The Solar Lense-Thirring effect: perspectives for a future measurement

TL;DR

This paper discusses the potential for measuring the Sun's Lense-Thirring effect on Mercury's orbit, highlighting recent data analysis that constrains the Sun's angular momentum through relativistic precession observations.

Contribution

It presents a new analysis of MESSENGER data that estimates the Sun's angular momentum via the Lense-Thirring effect, advancing the prospects for future measurements.

Findings

Lense-Thirring perihelion precession of Mercury is compatible with current data.

A 25% estimate of the Sun's angular momentum was obtained from MESSENGER data.

The analysis shows high correlation between the Lense-Thirring effect and the Solar quadrupole moment.

Abstract

The predicted Lense-Thirring perihelion precession of Mercury induced by the Sun's angular momentum through its general relativistic gravitomagnetic field amounts to 2 milliarcseconds per century.
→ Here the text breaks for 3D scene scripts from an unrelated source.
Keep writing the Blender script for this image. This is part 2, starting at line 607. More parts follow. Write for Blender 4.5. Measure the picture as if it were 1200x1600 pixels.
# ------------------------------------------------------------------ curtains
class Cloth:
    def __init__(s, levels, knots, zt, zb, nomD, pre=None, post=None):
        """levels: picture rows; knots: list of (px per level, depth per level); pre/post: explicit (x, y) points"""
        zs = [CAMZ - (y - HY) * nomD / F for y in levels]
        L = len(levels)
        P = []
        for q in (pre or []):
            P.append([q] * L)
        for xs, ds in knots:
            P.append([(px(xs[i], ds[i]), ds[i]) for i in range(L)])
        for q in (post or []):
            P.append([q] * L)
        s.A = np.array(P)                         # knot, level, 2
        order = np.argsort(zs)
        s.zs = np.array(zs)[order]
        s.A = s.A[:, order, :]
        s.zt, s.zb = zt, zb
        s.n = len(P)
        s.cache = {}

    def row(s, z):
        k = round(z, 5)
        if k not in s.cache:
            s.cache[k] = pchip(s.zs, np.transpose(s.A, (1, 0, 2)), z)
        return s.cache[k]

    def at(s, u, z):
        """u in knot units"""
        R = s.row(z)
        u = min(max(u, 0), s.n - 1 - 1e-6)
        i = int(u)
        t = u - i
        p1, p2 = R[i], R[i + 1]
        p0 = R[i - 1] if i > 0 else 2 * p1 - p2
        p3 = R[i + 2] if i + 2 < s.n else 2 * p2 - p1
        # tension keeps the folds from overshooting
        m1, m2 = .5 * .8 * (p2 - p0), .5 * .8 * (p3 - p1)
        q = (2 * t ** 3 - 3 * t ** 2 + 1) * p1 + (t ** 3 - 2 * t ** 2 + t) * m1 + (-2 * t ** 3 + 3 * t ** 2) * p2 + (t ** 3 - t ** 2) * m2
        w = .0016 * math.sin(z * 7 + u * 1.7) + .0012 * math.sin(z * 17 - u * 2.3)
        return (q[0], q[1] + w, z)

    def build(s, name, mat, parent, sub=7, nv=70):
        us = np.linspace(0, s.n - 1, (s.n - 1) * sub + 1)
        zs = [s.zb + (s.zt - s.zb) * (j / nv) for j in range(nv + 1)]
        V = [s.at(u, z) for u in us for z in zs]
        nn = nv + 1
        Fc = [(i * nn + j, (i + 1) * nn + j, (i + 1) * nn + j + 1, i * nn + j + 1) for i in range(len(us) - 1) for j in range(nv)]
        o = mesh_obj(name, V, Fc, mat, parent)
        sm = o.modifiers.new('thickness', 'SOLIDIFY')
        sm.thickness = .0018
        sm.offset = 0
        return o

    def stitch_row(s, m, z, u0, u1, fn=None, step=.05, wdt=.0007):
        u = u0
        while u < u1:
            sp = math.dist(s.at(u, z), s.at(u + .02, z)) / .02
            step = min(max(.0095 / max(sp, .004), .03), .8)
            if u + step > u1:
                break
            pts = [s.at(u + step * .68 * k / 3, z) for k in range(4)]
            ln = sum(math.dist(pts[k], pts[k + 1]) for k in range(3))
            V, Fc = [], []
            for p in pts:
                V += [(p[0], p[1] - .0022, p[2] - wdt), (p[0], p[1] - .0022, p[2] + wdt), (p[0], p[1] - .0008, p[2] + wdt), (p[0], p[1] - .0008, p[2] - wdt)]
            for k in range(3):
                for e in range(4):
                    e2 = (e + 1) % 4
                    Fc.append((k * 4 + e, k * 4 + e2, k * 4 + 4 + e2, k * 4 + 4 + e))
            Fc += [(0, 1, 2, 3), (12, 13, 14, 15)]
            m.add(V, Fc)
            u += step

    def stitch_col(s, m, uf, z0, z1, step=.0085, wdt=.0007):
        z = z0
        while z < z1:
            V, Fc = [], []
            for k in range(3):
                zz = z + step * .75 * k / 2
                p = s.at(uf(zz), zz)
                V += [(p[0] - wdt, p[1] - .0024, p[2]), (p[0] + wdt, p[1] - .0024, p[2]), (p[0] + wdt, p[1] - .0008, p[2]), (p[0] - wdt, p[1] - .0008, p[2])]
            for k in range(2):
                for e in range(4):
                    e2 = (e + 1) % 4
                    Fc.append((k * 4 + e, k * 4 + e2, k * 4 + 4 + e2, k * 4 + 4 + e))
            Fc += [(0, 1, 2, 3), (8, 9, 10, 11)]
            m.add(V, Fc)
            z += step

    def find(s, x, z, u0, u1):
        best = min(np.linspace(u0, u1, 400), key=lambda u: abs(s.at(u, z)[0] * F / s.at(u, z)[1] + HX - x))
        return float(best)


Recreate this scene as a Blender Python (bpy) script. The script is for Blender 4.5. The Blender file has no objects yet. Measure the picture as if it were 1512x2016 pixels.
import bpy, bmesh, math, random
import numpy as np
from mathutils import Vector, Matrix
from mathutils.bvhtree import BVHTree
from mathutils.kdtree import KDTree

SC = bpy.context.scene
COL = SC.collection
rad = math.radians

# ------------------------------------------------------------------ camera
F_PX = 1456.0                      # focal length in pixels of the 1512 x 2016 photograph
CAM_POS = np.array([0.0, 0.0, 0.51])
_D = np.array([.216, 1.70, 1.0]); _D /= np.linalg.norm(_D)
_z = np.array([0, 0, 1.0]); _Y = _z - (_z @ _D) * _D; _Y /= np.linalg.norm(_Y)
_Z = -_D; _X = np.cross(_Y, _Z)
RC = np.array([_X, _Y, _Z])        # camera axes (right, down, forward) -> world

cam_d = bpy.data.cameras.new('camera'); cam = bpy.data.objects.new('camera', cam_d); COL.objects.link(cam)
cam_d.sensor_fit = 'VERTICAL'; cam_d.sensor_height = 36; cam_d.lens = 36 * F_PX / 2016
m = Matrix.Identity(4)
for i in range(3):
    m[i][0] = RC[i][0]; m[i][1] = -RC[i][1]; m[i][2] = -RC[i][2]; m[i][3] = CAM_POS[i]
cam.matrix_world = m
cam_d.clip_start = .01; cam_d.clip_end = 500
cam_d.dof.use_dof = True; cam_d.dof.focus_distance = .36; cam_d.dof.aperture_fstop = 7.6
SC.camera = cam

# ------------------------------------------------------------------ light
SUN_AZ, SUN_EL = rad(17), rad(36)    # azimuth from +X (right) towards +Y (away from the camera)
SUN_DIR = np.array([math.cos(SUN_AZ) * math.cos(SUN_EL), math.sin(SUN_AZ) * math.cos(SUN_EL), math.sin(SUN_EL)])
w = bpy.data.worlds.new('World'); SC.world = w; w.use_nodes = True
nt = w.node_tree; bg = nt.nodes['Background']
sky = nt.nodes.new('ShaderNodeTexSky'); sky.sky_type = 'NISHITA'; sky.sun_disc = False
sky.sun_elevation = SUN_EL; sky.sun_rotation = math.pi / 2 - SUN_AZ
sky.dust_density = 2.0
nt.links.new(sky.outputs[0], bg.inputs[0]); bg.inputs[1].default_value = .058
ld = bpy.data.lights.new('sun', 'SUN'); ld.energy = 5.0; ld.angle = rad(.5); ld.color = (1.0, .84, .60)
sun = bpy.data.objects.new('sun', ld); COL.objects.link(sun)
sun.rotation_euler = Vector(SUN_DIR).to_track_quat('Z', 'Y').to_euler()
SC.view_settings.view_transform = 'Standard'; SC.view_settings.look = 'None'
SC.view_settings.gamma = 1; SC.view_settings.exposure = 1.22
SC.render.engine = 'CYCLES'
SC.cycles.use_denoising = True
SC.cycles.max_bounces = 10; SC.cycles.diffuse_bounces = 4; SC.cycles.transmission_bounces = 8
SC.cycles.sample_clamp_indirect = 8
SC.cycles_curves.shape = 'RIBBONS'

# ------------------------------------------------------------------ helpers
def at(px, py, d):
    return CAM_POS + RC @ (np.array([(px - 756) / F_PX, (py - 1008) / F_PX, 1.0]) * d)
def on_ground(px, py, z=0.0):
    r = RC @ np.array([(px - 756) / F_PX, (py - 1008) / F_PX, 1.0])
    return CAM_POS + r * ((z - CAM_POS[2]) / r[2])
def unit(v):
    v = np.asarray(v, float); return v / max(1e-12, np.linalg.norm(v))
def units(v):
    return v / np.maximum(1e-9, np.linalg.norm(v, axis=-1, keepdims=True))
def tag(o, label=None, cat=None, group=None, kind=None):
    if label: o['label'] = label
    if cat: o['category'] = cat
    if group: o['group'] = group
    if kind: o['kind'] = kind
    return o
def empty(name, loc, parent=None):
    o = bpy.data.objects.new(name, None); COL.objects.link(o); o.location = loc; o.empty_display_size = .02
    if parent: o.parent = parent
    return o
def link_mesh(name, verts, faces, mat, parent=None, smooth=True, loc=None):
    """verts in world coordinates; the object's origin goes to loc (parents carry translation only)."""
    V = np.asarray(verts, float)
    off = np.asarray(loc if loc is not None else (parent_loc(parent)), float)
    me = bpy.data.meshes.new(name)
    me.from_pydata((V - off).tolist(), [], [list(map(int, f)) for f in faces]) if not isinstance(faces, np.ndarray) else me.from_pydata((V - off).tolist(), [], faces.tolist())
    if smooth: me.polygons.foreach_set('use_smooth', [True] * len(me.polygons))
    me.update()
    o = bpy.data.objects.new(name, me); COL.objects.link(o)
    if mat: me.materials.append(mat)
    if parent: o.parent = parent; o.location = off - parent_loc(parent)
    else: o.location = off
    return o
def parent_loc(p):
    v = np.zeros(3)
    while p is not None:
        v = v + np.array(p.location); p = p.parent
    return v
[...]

It turned out to be compatible with the latest experimental determinations of the supplementary perihelion precession of Mercury with the INPOP15a ephemerides, whose accuracy level has nowadays reached the magnitude of the predicted relativistic effect itself thanks to the analysis of some years of tracking data of the MESSENGER spacecraft, which orbited Mercury from 2011 to 2015. A dedicated analysis of three years of MESSENGER data with the DE ephemerides allowed for a $25\%$ determination of the Sun's angular momentum by means of the Lense-Thirring effect, which turned out to be highly correlated with the signature due to the Solar quadrupole mass moment $J_2^{\odot}$.